Warren revises our traditional associations with the seasons; spring in her surprising poem is the time of imminent death (“March wafts into extinction”), the snow’s melting is a metaphor for dissolution, the trees dressed in “shawls” suggest mourning. Even the modern-day kinetics of this household is engulfed in the ominous silence of this dislocated time of the year; out into the perilous future, into which their boot tracks will soon vanish, she almost gladly sends her children. Thus she is briefly both a heartless Medea and a beleaguered soccer mom, uniquely situated to reflect on the omnipresence of signs of our mortality, even at life’s tenderest beginnings.

If the off- and internal rhymes of “March Snow” contribute to a muffled, snow-day quality—we are disarmed as much as we are dismayed by its conclusion—elsewhere the collision of such fundamental narratives with the preoccupations of our moment yield the kind of verbal pyrotechnics for which Warren is renowned. From among many possible examples, I must choose to close with a consideration of her shocking “What Leaves,” in part because of its inherent finality:

Evening congeals in the Forum but the story ambles
on behind columns, beyond the broken pedestal,
only a different story from the one we knew:

those figures are smaller, strolling over eons of mud,
than they suppose; an axe-blade of light
lops your shoulder from you spine, your head is absorbed

into the idea of an arch that has lost its bearings.
No one triumphs.

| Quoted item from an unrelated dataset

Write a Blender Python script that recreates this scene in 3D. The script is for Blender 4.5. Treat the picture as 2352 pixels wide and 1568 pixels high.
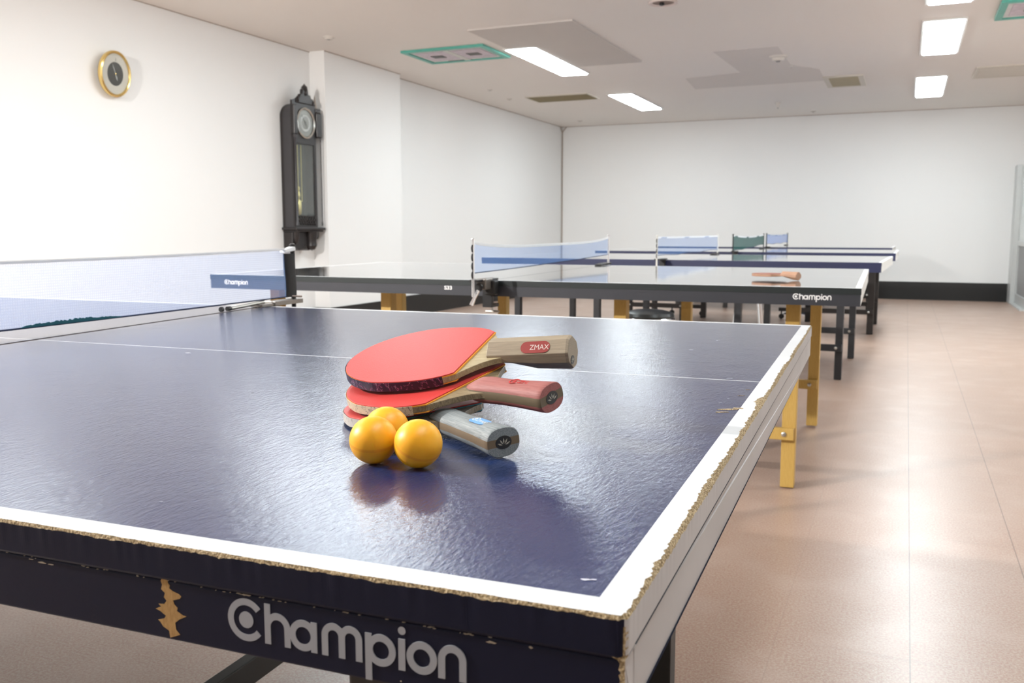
import bpy, math, random
from mathutils import Vector, Matrix, noise

# ------------------------------------------------------------------ scene, camera, world, lights setup
for o in list(bpy.data.objects):
    bpy.data.objects.remove(o)
SC = bpy.context.scene
COL = SC.collection
W, H = 2352, 1568
FPX = 2089.68
CX, CY, CZ, YAW, PITCH, ROLL = 0.1062, -0.4285, 0.9531, 0.3743, -0.1209, -0.0003

def cam_axes():
    sy, cy = math.sin(YAW), math.cos(YAW)
    f0 = Vector((-sy, cy, 0)); r0 = Vector((cy, sy, 0)); u0 = Vector((0, 0, 1))
    f = f0*math.cos(PITCH)+u0*math.sin(PITCH); u = u0*math.cos(PITCH)-f0*math.sin(PITCH)
    r = r0*math.cos(ROLL)+u*math.sin(ROLL); u2 = u*math.cos(ROLL)-r0*math.sin(ROLL)
    return r, u2, f
_r, _u, _f = cam_axes()
cam = bpy.data.cameras.new('camera')
cam.sensor_width = 36.0
cam.lens = FPX/W*36.0
cam.clip_start = 0.02; cam.clip_end = 100
cam.dof.use_dof = True
cam.dof.focus_distance = 0.92
cam.dof.aperture_fstop = 16.0
co = bpy.data.objects.new('camera', cam); COL.objects.link(co)
co.matrix_world = Matrix(((_r.x, _u.x, -_f.x, CX), (_r.y, _u.y, -_f.y, CY), (_r.z, _u.z, -_f.z, CZ), (0, 0, 0, 1)))
SC.camera = co

SC.view_settings.view_transform = 'Standard'
SC.view_settings.look = 'None'
SC.view_settings.gamma = 1.0
SC.view_settings.use_curve_mapping = False
SC.view_settings.exposure = 0.57
LAMP_STRENGTH = 22.0
wd = bpy.data.worlds.new('world'); SC.world = wd; wd.use_nodes = True
wd.node_tree.nodes['Background'].inputs[0].default_value = (0.9, 0.93, 1, 1)
wd.node_tree.nodes['Background'].inputs[1].default_value = 0.02
SC.cycles.max_bounces = 7
SC.cycles.diffuse_bounces = 4
SC.cycles.transparent_max_bounces = 12
SC.cycles.adaptive_threshold = 0.03
SC.cycles.sample_clamp_indirect = 6.0

# ------------------------------------------------------------------ room coordinates (the room is turned a little against the front table)
TH = -0.0326
CT, ST = math.cos(TH), math.sin(TH)
def room(a, b, z=0.0):
    return Vector((CT*a-ST*b, ST*a+CT*b, z))

# ------------------------------------------------------------------ materials
MATS = {}
def new_mat(name):
    m = bpy.data.materials.new(name); m.use_nodes = True
    nt = m.node_tree
    b = nt.nodes['Principled BSDF']
    return m, nt, b
def N(nt, t, **kw):
    n = nt.nodes.new(t)
    for k, v in kw.items():
        if k.startswith('i_'):
            n.inputs[k[2:].replace('_', ' ')].default_value = v
        else:
            setattr(n, k, v)
    return n
def c4(c): return (c[0], c[1], c[2], 1.0)
def plain(name, col, rough=0.5, metal=0.0, var=0.06, scale=18.0, bump=0.0, bscale=200.0, spec=0.5, coat=0.0, trans=0.0):
    """simple procedural surface: base colour gently varied by noise, optional fine bump"""
    if name in MATS: return MATS[name]
    m, nt, b = new_mat(name)
    tc = N(nt, 'ShaderNodeTexCoord')
    nz = N(nt, 'ShaderNodeTexNoise'); nz.inputs['Scale'].default_value = scale; nz.inputs['Detail'].default_value = 4
    nt.links.new(tc.outputs['Object'], nz.inputs['Vector'])
    mx = N(nt, 'ShaderNodeMix', data_type='RGBA')
    mx.inputs[6].default_value = c4([max(0, v*(1-var)) for v in col]); mx.inputs[7].default_value = c4([min(1, v*(1+var)) for v in col])
    nt.links.new(nz.outputs['Fac'], mx.inputs[0]); nt.links.new(mx.outputs[2], b.inputs['Base Color'])
    b.inputs['Roughness'].default_value = rough; b.inputs['Metallic'].default_value = metal
    b.inputs['Specular IOR Level'].default_value = spec; b.inputs['Coat Weight'].default_value = coat
    b.inputs['Transmission Weight'].default_value = trans
    if bump:
        n2 = N(nt, 'ShaderNodeTexNoise'); n2.inputs['Scale'].default_value = bscale; n2.inputs['Detail'].default_value = 3
        nt.links.new(tc.outputs['Object'], n2.inputs['Vector'])
        bp = N(nt, 'ShaderNodeBump'); bp.inputs['Strength'].default_value = bump; bp.inputs['Distance'].default_value = 0.002
        nt.links.new(n2.outputs['Fac'], bp.inputs['Height']); nt.links.new(bp.outputs['Normal'], b.inputs['Normal'])
    MATS[name] = m
    return m

def ramp(nt, fac, stops, interp='LINEAR'):
    r = N(nt, 'ShaderNodeValToRGB'); r.color_ramp.interpolation = interp
    e = r.color_ramp.elements
    while len(e) < len(stops): e.new(0.5)
    for i, (p, c) in enumerate(stops):
        e[i].position = p; e[i].color = c4(c) if hasattr(c, '__len__') else (c, c, c, 1)
    nt.links.new(fac, r.inputs[0]); return r
def mixc(nt, fac, a, b):
    m = N(nt, 'ShaderNodeMix', data_type='RGBA')
    for s, v in ((0, fac), (6, a), (7, b)):
        if hasattr(v, 'links'): nt.links.new(v, m.inputs[s])
        elif s == 0: m.inputs[0].default_value = v
        else: m.inputs[s].default_value = c4(v)
    return m.outputs[2]
def math_(nt, op, a, b=None, c=None):
    n = N(nt, 'ShaderNodeMath', operation=op)
    for i, v in enumerate((a, b, c)):
        if v is None: continue
        if hasattr(v, 'links'): nt.links.new(v, n.inputs[i])
        else: n.inputs[i].default_value = v
    return n.outputs[0]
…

No one’s face is painted red.
If we are prisoners, it’s in a private war

not chronicled in shadows clotting. The art
is all in not being becalmed, in a meal, in a purchase,
in love: you are hunting a displaced person

who wandered off toward the vanishing point
but cracked and fell into the middle distance;
and if I follow, I’ll be prying up shards

from this thickening pâté of dimness as it collects.
You leave a trail, but we are taken to pieces
into a story of processions, oratory, betrayal,

the severed head and hands impaled on a podium.
It’s all in the giving up, as when, back on our hill,
the fountain pulses against a pelting rain

and rain strikes back into the fountain pool
and the fountain acknowledges the epic of water
and keeps spurting, from its aorta, its own small line.

Warren here reveals that old stories may indeed be the most timely ones; the tribulations of our day, from the atrocities of war to the hubris of triumph over evildoers, are but reenactments of those in our past. It is the great Roman civilization that beheaded Cicero (a note at the book’s end tells us his execution in 43 BC in part prompted the poem’s writing), awful metaphor for our uncanny ability to frustrate our own progress. Yet in Warren’s harrowing version of events neither “the broken pedestal” nor the toppled arch can stymie the speaker’s words, the fragments unearthed from the “dimness” have no meaning unto themselves, and even the heinous body parts impaled on stakes fail to intimidate us. Instead, it is the synthesis of art, the joyously creative act of poiesis, that can and does propel us toward the “the epic of water,” where we can finally be immersed in the genuine horror of a life extinguishing, and at the same time, Warren implies, be washed clean. Ironically, it is in “the giving up,” the relinquishing of the intellect’s control over the story, in the most ecstatic and intuitive impulse to make poems, drenched in our own warm blood, that allows the splicing of our own pulses to world’s eternally bleeding, but never fatally wounded, heart.

Perhaps we can conclude, then, that poetry at its best joins the viscerally experienced to the cognitively expressed. Poets like Khalvati, Hacker, and Warren remind us that what defines us as human—not simply that we suffer and feel joy, but that we also possess the imaginative and intellectual capacity for knowing we do—is reason for hope. We can hope that more poets will follow their example and acknowledge that poetry, far from becoming another means of dividing us, remains instead an occasion for a self-knowledge that encourages empathy, community, and the care for the other that our shattered worlds require.